AI services differ fundamentally from traditional software services, and scope provisions must reflect that distinction. In addition to describing features or deliverables, AI scope definitions must address the nature of the AI model, e.g., whether the system is predictive, generative, classificatory, or decision-support in nature, and how it is intended to be used. Scope provisions should disclose any training activities, identify the degree of model autonomy, and explain how and when the model may be updated. Without this precision, vendors often treat AI services as continuously evolving offerings while customers expect stable and predictable functionality.

Poorly scoped AI agreements frequently contain the same deficiencies. Training and inference may be conflated, obscuring whether customer data is used solely to generate outputs or also to train and improve the model.

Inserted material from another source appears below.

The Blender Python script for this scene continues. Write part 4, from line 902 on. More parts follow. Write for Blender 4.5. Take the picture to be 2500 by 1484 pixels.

Additionally, vendors may reserve unilateral rights to modify models without notice. These gaps create uncertainty around customer expectations for the services and benefit only the vendor. As a practical matter, a “poor” scope provision, includes defining the scope of the AI services based solely on reference to a vendor’s to marketing materials or documentation, which it can update unilaterally. Scope should be anchored in the agreement itself, with incorporated documentation versioned and subject to notice or consent requirements for material changes.

A well-drafted AI scope provision should clearly define the AI system’s purpose and limitations. It should specify permitted and prohibited use cases, particularly where AI deployment could trigger heightened regulatory or ethical obligations. The provision should address whether customer data may be used for training, fine-tuning, or benchmarking, and should establish clear rules around model updates. Such a clear and precise scoping provision forms the foundation upon which customers can hold vendors more accountable for their appropriate share of liability for issues regarding data usage, IP ownership and infringement, and service levels, which are inherently invoked in the provision of AI services.